Here the Brihadaranyaka Upanishad is cited as confirming that a dream is a conscious "state", as it were, furnished with objects lit by the intellect of the dreaming one alone, that is, lacking material reality.
Reference :-
"There are no chariots....but he creates the chariots" Brihadaranyaka Upanishad 4.3.10
"along with the soul's entering and going out of Maya, (the dream and waking states)"
Therefore, due to the fact that whatever is being perceived, that very perception itself is taking place within an unreal "state".
The meaning is, entities perceived within a dream state are accepted as being unreal due to the dream state itself being known later, from memory, as being unreal.
Just the same, Gaudapada is saying, the "waking state" is also a transitory delusional state. We have had this demonstrated for us by the Mandukya Upanishad.
Therefore, all entities experienced in the "waking state" are also unreal due to there being also perceived from a "state within".

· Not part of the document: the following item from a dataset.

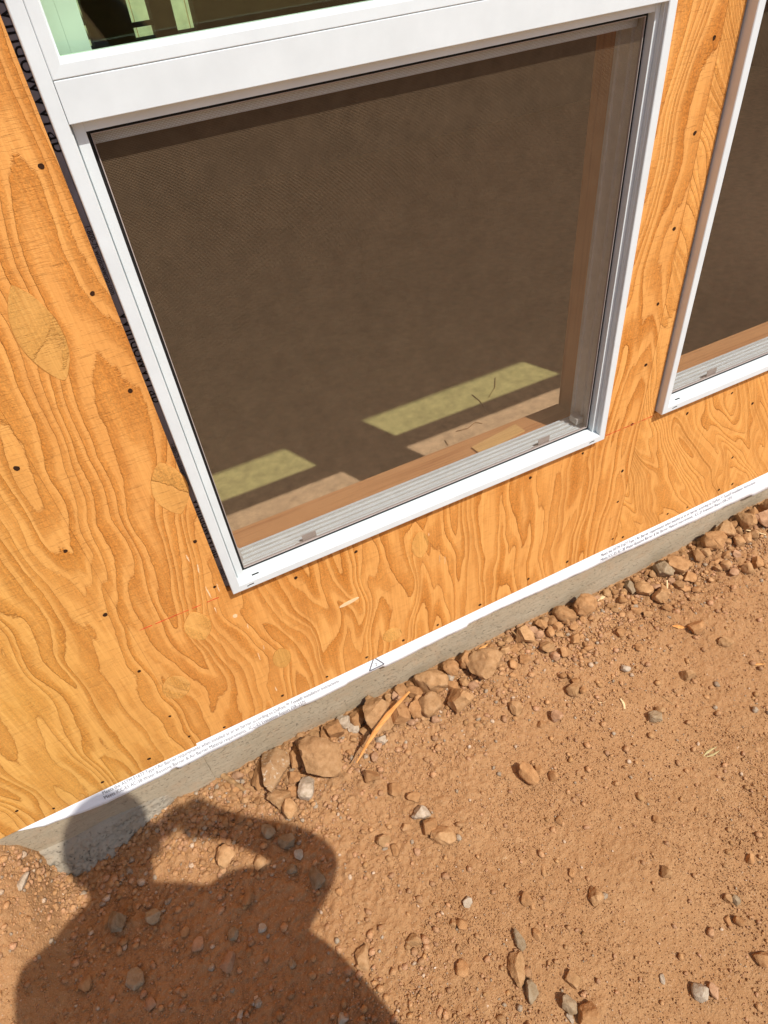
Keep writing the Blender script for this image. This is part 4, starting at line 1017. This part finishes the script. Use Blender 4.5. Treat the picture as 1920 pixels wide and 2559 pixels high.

"they speak of the unreality as indeed proved by that statement, as being evident in dream".
This refers to the above statement by the Brihadaranyaka Upanishad, which said that in a dream containing chariots the chariots were not there to start with, they were imagined or created by the dreaming self or jiva (limited "state" within consciousness). All of which are subject to changes of state, such as waking and dreaming, which are known to be delusions and unreal.